Edwin Okey Chikata Ijeoma stands accomplished as an academic: a PhD, he has served at Africa Union’s New Partnership for Africa’s Development (NEPAD); authored books; and made South Africa proud as a professor and applied research specialist in Policy and Public Sector Economics at the country’s University of Fort Hare (UFH).
But South Africa says it no longer wants him because he has been dishonest.
In 1998, Edwin had arrived South Africa from Nigeria on a student visa to study at the University of Pretoria, earning a PhD in Economics in 2003. Having come to like Mandela’s country, he opted to stay back, taking the pathway of naturalization.
Except that to naturalize in South Africa, he would have to renounce his Nigerian citizenship. With great prospects abroad, many Nigerians would not hesitate to do that. Edwin didn’t and became a South African in 2005. All was good. His naturalization had relied on his marriage to a South African woman and he grew in his career, leading projects in the institution. Until recently, he was head of UFH’s school of public administration.
Two years after, he divorced his South African wife reportedly over the couple’s inability to have a child.
He was then joined in SA by a Nigerian woman, Anne Ijeoma. South Africa’s Home Affairs officials were tipped off that he had committed bigamy by marrying the SA woman while being married in Nigeria. In her application for permanent residence in SA, Edwin’s wife Ijeoma had attached a copy of her 1993 marriage to him in Nigeria.
Consequently, South Africa revoked his citizenship and rendered him an undesirable inhabitant of the country. Having previously renounced his Nigerian citizenship, Edwin has nowhere else to go. He has also been under suspension by his university where he was accused of illegally registering a student for an honours degree in public administration when she was not entitled to register for postgraduate studies.
He took Home Affairs to court in 2020, but the court held that the agency had not erred in voiding his citizenship over false representation. A recent appeal also affirmed the earlier ruling, saying he was disingenuous, if not dishonest, and that there was no reason to reverse the decision.
Officials said his sole mission in marrying the SA woman was to acquire citizenship.
In her original judgment, an SA judge found that Edwin had presented contradictory reasons for his bigamous actions — he had said that as an African man, he believed he was entitled to marry more than one wife; and that he represented himself as single because he was not aware SA recognised customary marriages.
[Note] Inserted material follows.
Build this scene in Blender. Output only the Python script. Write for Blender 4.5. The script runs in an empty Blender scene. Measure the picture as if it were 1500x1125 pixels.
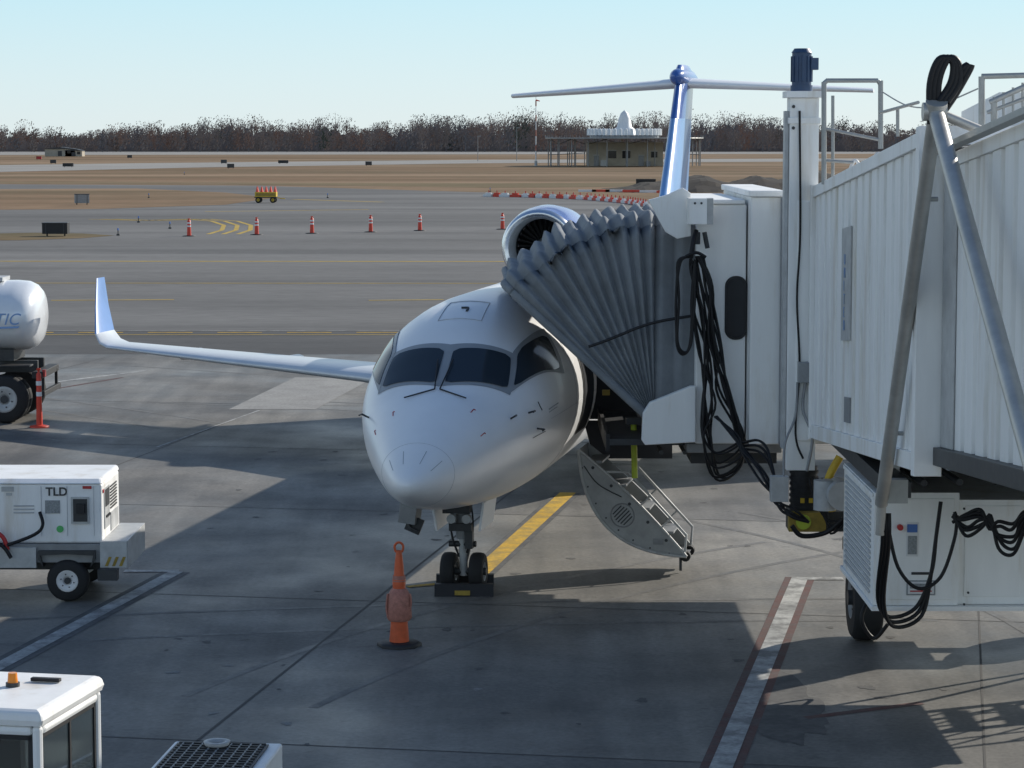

The judge said Edwin failed to disclose the existence of his marriage in Nigeria on three occasions: when he applied for permanent residence in SA, when he got married in the country, and when he applied for citizenship.
For a defendant “who by his own admission is of good and sound mind and an intellectual giant,” it was highly improbable that, throughout his stay in the country and his encounters with immigration matters, he remained ignorant of the implications of not disclosing his Nigerian marriage, the judge said.
Edwin told the court he obtained a permanent residence permit because of his “good and sound character” rather than his marriage to the SA woman.
He said Home Affairs had failed to take into account his contribution to SA as a result of his work as an academic and within NEPAD.
The judge said Edwin’s naturalization application had been helped by an exemption certificate which cited his marriage to an SA woman as support in addition to his academic records. Edwin had also admitted during a 2015 plea for Home Affairs to have compassion on him, that he obtained citizenship by naturalisation as a result of the marriage.
Home Affairs provided the court with the certificate for Ijeoma’s marriage in Nigeria to dispel the notion it was a customary marriage. In any case, the Nigeria Marriage Act prohibited marriage where one of the parties was already married to another person under customary law.
In two immigration submissions in SA, when he had to indicate an immediate family member still residing in Nigeria, Edwin had listed Anne Ijeoma as his sister.
Officials also said Edwin would have remained a permanent resident for five years had he not been exempted because of his marriage to the SA citizen.
UFH spokesperson Thandi Mapukata said she would need time to check with the university’s human resources department what steps might be taken after the court’s finding against Edwin.
“The university wasn’t aware of this development until now. We will contact law enforcement agencies to obtain a full briefing.”